----- Original Message -----
From: "Randy Bush" <randy(_at_)psg(_dot_)com>
To: "t.petch" <daedulus(_at_)btconnect(_dot_)com>
Cc: "IETF" <ietf(_at_)ietf(_dot_)org>
Sent: Friday, December 23, 2011 12:34 AM
The question of where the servers would be located, locally or somewhere out
on
the Internet, was raised during the development of this document and the
answer
was, we do not know; so I think that if you only regard it as secure when
only
an internal network is involved, then that needs calling out in the Security
Considerations.
what the document actually says
Transport Security: The RPKI relies on object, not server or
transport, trust. I.e. the IANA root trust anchor is distributed
to all caches through some out of band means, and can then be used
by each cache to validate certificates and ROAs all the way down
the tree.
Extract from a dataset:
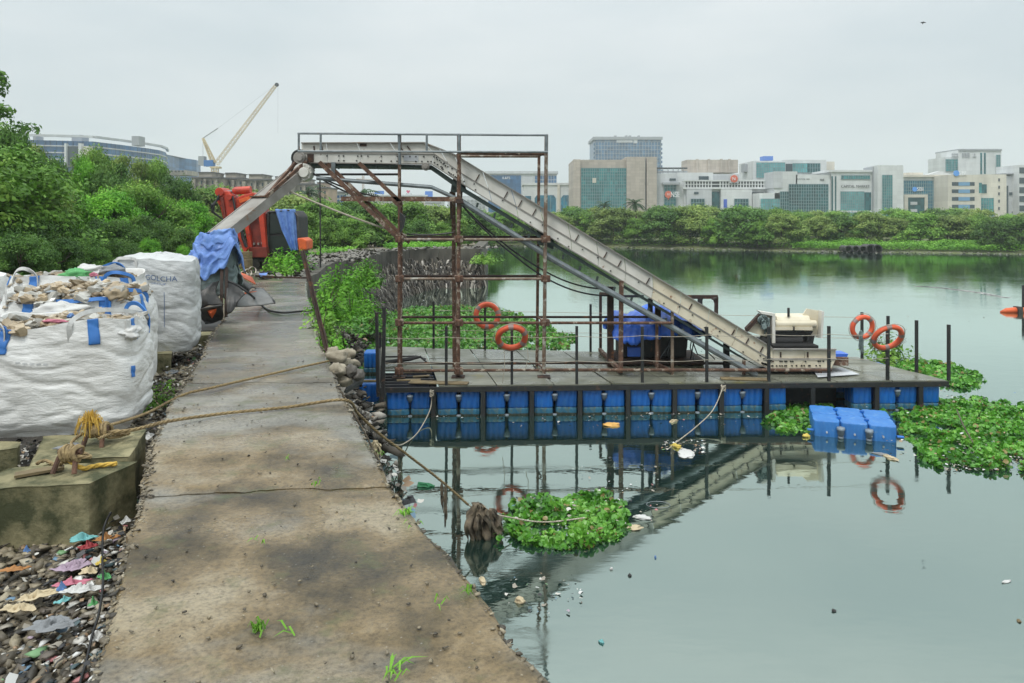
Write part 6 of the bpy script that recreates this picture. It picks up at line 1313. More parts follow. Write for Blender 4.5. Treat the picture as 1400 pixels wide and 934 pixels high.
# bottles heaped in the sacks
def bottle_mesh(name, mk, seed):
    r_ = random.Random(seed); V = []; seg = 12; pr = [(0, .0), (.035, .0), (.04, .01), (.037, .05), (.04, .09), (.036, .13), (.04, .16), (.030, .19), (.014, .215), (.013, .235), (.0, .235)]; mb = MB()
    for r0, z in pr:
        for k in range(seg):
            a = 2 * math.pi * k / seg; q = r0 * (1 + .75 * nz3(math.cos(a) * 1.5, math.sin(a) * 1.5, z * 16 + seed)); V.append(Vector((q * math.cos(a) * 1.1, q * math.sin(a) * (.72), z - .12)))
    mb.add(V, [(j * seg + k, j * seg + (k + 1) % seg, (j + 1) * seg + (k + 1) % seg, (j + 1) * seg + k) for j in range(len(pr) - 1) for k in range(seg)]); o = mb.build(name, M[mk], smooth=False, origin=(0, 0, 0)); me = o.data; bpy.data.objects.remove(o); return me
BM = [bottle_mesh('plastic_bottle', k, i * 3.3) for i, k in enumerate(('plastic', 'plastic', 'plastic_clear', 'plastic', 'plastic_clear'))]
def heap(cx, cy, z, w, d, hh, n, lab, grp, rz=.2, sc=1.0):
    for k in range(n):
        u, v = random.uniform(-1, 1), random.uniform(-1, 1); x, y = u * w / 2 * .86, v * d / 2 * .82; zz = z + hh * (1 - .75 * (u * u + v * v) / 2) * random.uniform(.55, 1.0)
        o = link('plastic_bottle', BM[k % 5], None, (cx + x * math.cos(rz) - y * math.sin(rz), cy + x * math.sin(rz) + y * math.cos(rz), zz)); o.rotation_euler = (random.uniform(1.0, 2.1), random.uniform(-.5, .5), random.uniform(0, 6.3)); s_ = sc * random.uniform(.8, 1.5); o.scale = (s_ * random.uniform(.9, 1.5), s_ * random.uniform(.9, 1.4), s_ * random.uniform(.7, 1.1)); tag(o, lab, 'bottle', grp)
heap(-5.20, 8.92, 3.14, 1.5, .9, .24, 170, 'crushed beige or greyish bottle heaped on the middle sack', 'bottles on the middle sack')
heap(-4.64, 7.75, 3.0, 1.4, .9, .15, 80, 'crushed plastic bottle lying in the front sack', 'bottles in the front sack')
heap(-5.90, 10.1, 3.28, 1.5, .9, .14, 36, 'crumpled plastic bottle lying in the rear sack', 'bottles in the rear sack', sc=1.15)
def crump(name, label, p, sx, sy, sz, mk, seed, rz=0, cat='litter', n=14):
    """a crumpled lump or scrap: dented closed shell with real thickness"""
    mb = MB(); p = Vector(p)
    def P(i, j):
        a = 2 * math.pi * (i % (2 * n)) / (2 * n); b = math.pi * j / n - math.pi / 2; d_ = Vector((math.cos(b) * math.cos(a), math.cos(b) * math.sin(a), math.sin(b))); q = 1 + .55 * nz3(d_.x * 1.6 + seed, d_.y * 1.6, d_.z * 1.6) + .30 * nz3(d_.x * 5, d_.y * 5 + seed, d_.z * 5)
        x, y = d_.x * sx * q, d_.y * sy * q; return p + Vector((x * math.cos(rz) - y * math.sin(rz), x * math.sin(rz) + y * math.cos(rz), d_.z * sz * q))
    mb.grid(P, 2 * n, n); o = mb.build(name, M[mk] if isinstance(mk, str) else mk, smooth=True); tag(o, label, cat); return o
bmat('spink', 'pink_film', (.50, .16, .22)); bmat('sturq', 'turquoise_film', (.16, .42, .42)); bmat('sgreen', 'green_film', (.10, .36, .12)); bmat('slilac', 'lilac_film', (.36, .27, .34), scale_=0) if False else bmat('slilac', 'lilac_film', (.36, .27, .34)); bmat('sred', 'red_cloth', (.28, .03, .035)); bmat('sbrown', 'orange_brown_cloth', (.38, .17, .05)); bmat('swhite', 'white_film', (.66, .66, .64), (.45, .44, .42), rough=.4); bmat('sblue', 'blue_film', (.10, .20, .42)); bmat('sbeige', 'beige_foam', (.60, .50, .34), (.42, .34, .2)); bmat('sgrey', 'grey_film', (.22, .23, .24)); bmat('syellow', 'yellow_scrap', (.62, .48, .10)); bmat('sfoam', 'orange_foam', (.75, .42, .10), (.6, .35, .12)); bmat('glassgreen', 'green_bottle', (.02, .16, .06), rough=.15)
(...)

The inter-cache relationships are based on this object
security model, hence the inter-cache transport can be lightly
protected.
But this protocol document assumes that the routers can not do the
validation cryptography. Hence the last link, from cache to
router, is secured by server authentication and transport level
security. This is dangerous, as server authentication and
transport have very different threat models than object security.
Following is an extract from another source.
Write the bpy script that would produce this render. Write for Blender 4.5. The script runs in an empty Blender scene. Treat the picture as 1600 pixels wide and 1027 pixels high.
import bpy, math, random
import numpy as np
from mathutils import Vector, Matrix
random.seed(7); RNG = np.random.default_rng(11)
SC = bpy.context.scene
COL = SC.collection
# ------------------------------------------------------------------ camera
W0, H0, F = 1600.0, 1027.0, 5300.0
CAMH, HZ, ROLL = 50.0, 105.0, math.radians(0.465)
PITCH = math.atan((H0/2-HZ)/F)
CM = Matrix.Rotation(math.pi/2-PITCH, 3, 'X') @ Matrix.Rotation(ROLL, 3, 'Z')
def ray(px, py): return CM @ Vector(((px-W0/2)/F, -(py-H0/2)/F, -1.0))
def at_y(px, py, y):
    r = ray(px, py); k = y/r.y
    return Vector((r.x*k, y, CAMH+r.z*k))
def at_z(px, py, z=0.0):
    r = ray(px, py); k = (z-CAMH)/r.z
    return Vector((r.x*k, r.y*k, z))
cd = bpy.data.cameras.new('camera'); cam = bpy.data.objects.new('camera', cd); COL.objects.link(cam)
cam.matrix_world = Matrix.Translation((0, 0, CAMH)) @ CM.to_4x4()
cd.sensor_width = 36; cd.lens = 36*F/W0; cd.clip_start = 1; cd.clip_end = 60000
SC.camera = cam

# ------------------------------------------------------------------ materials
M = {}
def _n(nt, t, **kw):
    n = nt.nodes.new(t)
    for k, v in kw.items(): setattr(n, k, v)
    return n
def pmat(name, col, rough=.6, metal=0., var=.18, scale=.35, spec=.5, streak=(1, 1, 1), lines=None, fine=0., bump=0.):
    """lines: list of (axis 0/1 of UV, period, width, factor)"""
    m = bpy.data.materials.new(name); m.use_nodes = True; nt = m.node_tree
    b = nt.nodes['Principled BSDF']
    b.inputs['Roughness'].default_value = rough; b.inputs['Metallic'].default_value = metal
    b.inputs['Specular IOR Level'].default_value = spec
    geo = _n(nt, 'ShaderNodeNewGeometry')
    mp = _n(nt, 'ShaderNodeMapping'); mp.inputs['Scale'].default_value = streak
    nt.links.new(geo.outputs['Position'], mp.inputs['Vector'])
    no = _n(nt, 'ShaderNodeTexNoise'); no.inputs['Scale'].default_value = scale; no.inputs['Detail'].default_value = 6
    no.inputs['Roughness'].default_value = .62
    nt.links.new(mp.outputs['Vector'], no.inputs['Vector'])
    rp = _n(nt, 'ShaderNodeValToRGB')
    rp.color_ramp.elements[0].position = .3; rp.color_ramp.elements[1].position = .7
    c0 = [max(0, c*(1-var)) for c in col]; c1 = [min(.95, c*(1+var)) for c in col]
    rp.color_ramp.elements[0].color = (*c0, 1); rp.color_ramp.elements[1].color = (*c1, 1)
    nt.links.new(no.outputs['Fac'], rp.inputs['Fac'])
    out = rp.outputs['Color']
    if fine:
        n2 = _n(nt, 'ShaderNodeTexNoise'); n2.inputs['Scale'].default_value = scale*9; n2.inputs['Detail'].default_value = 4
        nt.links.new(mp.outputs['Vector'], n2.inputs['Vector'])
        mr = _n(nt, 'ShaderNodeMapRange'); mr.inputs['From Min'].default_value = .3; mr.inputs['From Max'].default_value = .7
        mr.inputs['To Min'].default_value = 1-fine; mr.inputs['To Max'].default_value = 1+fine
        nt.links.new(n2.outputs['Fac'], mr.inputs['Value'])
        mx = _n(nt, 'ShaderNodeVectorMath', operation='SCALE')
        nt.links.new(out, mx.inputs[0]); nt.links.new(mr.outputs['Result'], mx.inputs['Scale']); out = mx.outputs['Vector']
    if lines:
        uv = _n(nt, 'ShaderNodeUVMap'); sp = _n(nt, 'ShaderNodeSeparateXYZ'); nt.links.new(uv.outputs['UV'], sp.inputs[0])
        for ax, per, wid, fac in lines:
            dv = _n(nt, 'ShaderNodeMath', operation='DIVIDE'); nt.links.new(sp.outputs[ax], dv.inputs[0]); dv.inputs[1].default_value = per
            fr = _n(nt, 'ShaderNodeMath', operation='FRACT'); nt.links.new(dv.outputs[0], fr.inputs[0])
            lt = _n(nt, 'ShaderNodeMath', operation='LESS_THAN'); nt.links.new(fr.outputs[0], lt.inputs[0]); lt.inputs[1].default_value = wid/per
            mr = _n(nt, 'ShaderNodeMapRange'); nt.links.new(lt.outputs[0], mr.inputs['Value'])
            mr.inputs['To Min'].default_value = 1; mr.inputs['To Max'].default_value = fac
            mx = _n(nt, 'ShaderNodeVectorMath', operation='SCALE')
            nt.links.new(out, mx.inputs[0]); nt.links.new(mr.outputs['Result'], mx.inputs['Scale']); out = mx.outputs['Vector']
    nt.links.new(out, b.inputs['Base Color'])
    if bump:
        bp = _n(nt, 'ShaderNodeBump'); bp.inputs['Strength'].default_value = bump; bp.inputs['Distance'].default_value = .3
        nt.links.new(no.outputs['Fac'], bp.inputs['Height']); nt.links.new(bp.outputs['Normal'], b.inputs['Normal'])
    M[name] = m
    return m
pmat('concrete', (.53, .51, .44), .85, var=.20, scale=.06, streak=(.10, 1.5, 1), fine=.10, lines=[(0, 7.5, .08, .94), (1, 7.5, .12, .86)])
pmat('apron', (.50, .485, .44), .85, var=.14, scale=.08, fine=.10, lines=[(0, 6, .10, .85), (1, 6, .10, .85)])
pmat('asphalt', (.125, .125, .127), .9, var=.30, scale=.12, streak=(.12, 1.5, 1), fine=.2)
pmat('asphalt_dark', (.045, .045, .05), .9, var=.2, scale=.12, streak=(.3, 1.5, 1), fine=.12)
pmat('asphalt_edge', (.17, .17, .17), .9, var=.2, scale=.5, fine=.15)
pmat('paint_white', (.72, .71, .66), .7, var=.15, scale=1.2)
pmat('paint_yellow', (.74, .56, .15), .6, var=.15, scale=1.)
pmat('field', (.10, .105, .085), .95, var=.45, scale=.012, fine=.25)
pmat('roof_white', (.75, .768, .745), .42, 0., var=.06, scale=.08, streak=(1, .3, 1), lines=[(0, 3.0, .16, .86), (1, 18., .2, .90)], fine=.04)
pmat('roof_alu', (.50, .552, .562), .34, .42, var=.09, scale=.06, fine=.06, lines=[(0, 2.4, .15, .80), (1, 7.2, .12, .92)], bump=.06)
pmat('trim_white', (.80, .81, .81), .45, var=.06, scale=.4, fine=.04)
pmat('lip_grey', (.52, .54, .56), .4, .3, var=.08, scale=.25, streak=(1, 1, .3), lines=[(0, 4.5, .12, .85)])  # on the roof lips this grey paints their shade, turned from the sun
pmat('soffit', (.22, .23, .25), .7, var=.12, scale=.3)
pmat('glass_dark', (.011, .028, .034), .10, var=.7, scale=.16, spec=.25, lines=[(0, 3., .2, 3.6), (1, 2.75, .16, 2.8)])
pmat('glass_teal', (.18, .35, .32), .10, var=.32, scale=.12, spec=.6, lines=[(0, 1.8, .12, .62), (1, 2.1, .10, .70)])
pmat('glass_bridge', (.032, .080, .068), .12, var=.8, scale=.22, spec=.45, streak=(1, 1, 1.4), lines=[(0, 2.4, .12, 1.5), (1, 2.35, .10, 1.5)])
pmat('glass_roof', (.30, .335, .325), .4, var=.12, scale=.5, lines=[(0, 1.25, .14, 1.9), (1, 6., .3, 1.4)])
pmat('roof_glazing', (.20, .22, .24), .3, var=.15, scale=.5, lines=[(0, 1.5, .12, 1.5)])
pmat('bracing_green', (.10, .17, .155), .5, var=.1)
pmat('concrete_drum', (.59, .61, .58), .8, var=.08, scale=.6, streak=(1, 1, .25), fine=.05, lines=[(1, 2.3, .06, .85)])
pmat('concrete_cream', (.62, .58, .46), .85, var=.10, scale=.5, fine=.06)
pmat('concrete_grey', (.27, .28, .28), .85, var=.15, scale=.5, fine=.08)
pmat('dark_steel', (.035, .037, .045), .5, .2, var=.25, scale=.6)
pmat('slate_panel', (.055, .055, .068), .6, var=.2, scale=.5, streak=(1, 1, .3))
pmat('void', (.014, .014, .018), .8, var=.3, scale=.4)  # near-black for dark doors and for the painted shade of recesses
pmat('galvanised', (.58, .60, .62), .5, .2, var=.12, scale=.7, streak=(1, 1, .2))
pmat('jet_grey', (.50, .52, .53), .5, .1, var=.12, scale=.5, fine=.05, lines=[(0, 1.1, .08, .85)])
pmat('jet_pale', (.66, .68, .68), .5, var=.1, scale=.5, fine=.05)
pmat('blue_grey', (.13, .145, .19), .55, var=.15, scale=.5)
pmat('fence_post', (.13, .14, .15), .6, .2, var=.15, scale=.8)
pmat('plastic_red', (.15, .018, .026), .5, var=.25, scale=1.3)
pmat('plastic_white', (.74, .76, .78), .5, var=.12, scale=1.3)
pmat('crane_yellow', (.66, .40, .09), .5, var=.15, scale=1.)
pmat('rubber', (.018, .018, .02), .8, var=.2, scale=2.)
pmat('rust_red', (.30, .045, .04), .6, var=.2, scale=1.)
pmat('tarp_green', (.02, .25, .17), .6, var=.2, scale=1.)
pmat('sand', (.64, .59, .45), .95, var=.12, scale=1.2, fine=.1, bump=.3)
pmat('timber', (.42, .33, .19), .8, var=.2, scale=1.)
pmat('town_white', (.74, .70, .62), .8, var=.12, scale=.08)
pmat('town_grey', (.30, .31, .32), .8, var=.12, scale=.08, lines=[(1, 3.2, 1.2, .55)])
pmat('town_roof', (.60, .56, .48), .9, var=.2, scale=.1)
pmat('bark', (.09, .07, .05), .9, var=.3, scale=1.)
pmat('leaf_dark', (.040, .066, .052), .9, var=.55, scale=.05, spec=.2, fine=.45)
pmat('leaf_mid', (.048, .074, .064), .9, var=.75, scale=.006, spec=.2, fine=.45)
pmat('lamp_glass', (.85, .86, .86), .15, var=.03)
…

So the strength of the trust relationship and the transport
between the router(s) and the cache(s) are critical. You're
betting your routing on this.
While we can not say the cache must be on the same LAN, if only
due to the issue of an enterprise wanting to off-load the cache
task to their upstream ISP(s), locality, trust, and control are
very critical issues here. The cache(s) really SHOULD be as
close, in the sense of controlled and protected (against DDoS,
MITM) transport, to the router(s) as possible. It also SHOULD be
topologically close so that a minimum of validated routing data
are needed to bootstrap a router's access to a cache.
The identity of the cache server SHOULD be verified and
authenticated by the router client, and vice versa, before any
data are exchanged.
Transports which can not provide the necessary authentication and
integrity (see Section 7) must rely on network design and
operational controls to provide protection against spoofing/
corruption attacks.
send text for what you think should be added.
Randy
The problem is the disconnect (as I see it) between Security Considerations and
Transport. The latter says that unprotected transport over TCP is mandatory,
the former that ".. the last link, from cache to
router, is secured by server authentication and transport level
security."
I am stuck trying to work out how unprotected transport over TCP gives transport
level security.
If it does not, then I would add a sentence to that paragraph in the Security
Considerations along the lines of
"This cannot be achieved with the mandatory-to-implement transport protocol
TCP."
I would also add to Transport
"Unprotected transport over TCP should only be used within an operator's local
network where adequate security can be achieved by other means."
at the end of the paragraph that states that TCP is a MUST.